Deathly Hallows, p.721:

"But you expected [Voldemort] to go after the wand?"
"I have been sure that he would try, ever since your wand beat Voldemort's in the graveyard of Little Hangleton..."

  • 1
    Your answer is mostly accurate except for the part about Dumbledore's intended plan. Dumbledore obviously knew he would be defeated, by Snape, and so his intention could not have been to break the wand's power. That was Harry's plan, later on. See the citation from @Slytherincess in my prior question: scifi.stackexchange.com/questions/8261
    – mcw
    Dec 30, 2011 at 15:28
  • @mcw0933 I stand by my statement, added a quote to back it up.
    – Kevin
    Dec 31, 2011 at 17:12
  • Hmm. That quote seems in direct contradiction to the quote in the other question. Is the idea that a preplanned defeat "doesn't count?" How would Dumbledore know that? Even assuming that plan had worked, he still intended Snape to retain the wand, so it would have been in Voldemort's grasp the moment he discovered so.

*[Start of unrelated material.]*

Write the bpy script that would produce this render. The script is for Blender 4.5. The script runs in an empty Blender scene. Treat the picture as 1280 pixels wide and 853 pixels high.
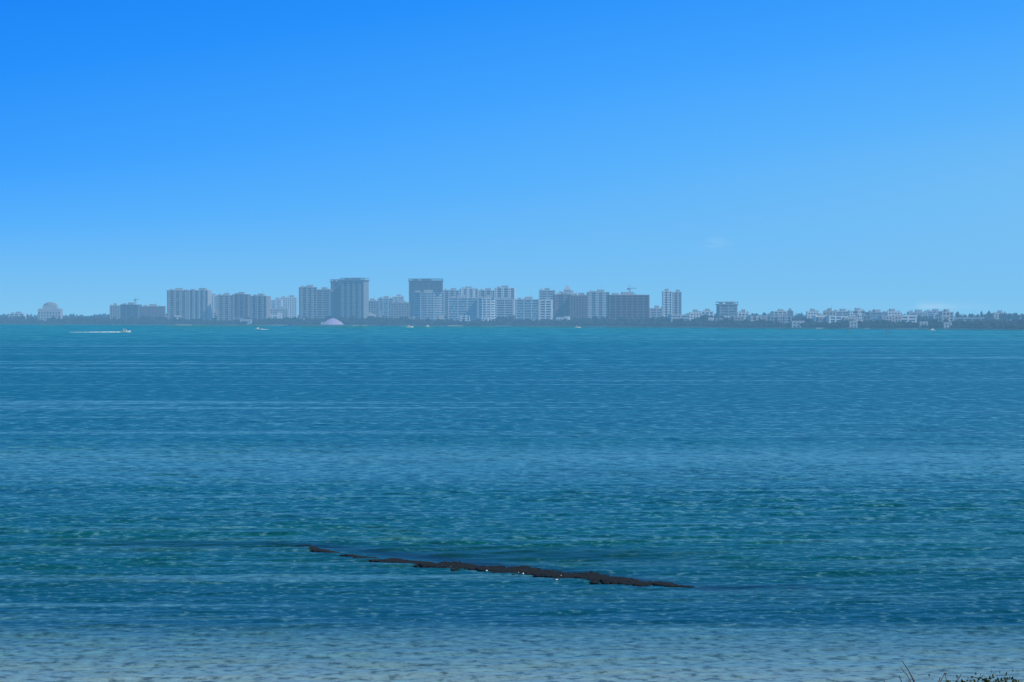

Snape would always have been at risk of being perceived as the wand's master because of the circumstances of Dumbledore's death.
    – mcw
    Dec 31, 2011 at 19:34
  • 3
    @mcw0933 The idea is that because Dumbledore intended to die at Snape's hand, his death would be more along the lines of an assisted suicide than a "defeat". The reason Malfoy's disarming was considered a defeat is because Dumbledore used his wand to protect Harry.
    – philosodad
    Oct 17, 2012 at 15:38
  • @mcw0933 On your second point, whether Dumbledore would know the properties of the wand: there is a great deal of mystery about how any magical research and development is done in the HP universe, but no specific case of research is more mysterious than any other. Dumbledore learned about the Elder wand (he owed it, after all) using magical research methods that are never fully described, but are frequently referenced.